**EXERCISE INSTRUCTIONS**
What is the number of lines containing the word "scene"? Please answer with that number and nothing more.

**COLLECTED MATERIAL**
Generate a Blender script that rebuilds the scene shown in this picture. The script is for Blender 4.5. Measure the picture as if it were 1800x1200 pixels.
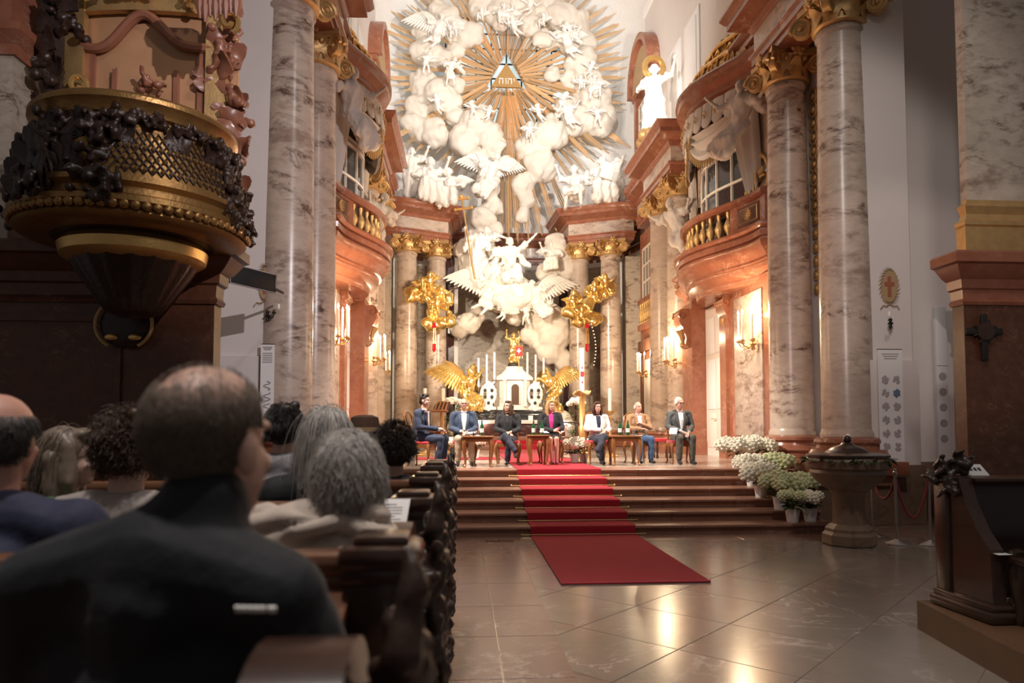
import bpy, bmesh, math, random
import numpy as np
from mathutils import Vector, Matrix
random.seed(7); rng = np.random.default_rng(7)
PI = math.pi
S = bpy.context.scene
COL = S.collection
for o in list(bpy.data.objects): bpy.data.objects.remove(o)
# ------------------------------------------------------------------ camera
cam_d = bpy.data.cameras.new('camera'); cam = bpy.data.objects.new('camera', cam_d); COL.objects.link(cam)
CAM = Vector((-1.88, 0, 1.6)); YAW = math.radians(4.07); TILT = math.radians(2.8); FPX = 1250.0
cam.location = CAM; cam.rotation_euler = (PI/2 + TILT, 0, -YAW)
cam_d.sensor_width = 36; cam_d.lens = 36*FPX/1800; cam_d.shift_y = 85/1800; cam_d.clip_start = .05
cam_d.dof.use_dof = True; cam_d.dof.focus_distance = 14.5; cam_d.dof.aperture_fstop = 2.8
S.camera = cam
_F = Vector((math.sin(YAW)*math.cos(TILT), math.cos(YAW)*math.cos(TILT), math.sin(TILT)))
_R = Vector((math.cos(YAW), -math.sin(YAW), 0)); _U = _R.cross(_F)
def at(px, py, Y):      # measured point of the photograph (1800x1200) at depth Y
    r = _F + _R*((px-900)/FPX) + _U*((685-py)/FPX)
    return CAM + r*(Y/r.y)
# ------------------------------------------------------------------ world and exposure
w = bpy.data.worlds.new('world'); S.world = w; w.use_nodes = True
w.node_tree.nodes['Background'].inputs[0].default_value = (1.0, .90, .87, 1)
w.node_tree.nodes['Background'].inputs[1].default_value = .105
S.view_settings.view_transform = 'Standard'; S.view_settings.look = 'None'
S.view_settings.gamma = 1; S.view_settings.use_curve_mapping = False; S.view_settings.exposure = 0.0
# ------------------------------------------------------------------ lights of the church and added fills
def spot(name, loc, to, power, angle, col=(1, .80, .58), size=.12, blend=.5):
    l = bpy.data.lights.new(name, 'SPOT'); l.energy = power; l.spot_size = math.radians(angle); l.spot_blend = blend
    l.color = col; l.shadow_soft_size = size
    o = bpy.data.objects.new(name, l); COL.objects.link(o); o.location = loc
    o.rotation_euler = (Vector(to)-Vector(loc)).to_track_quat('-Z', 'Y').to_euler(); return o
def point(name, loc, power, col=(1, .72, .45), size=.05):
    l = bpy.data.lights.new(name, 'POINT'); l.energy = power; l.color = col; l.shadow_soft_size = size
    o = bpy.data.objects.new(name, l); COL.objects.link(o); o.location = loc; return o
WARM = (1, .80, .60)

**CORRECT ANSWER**
2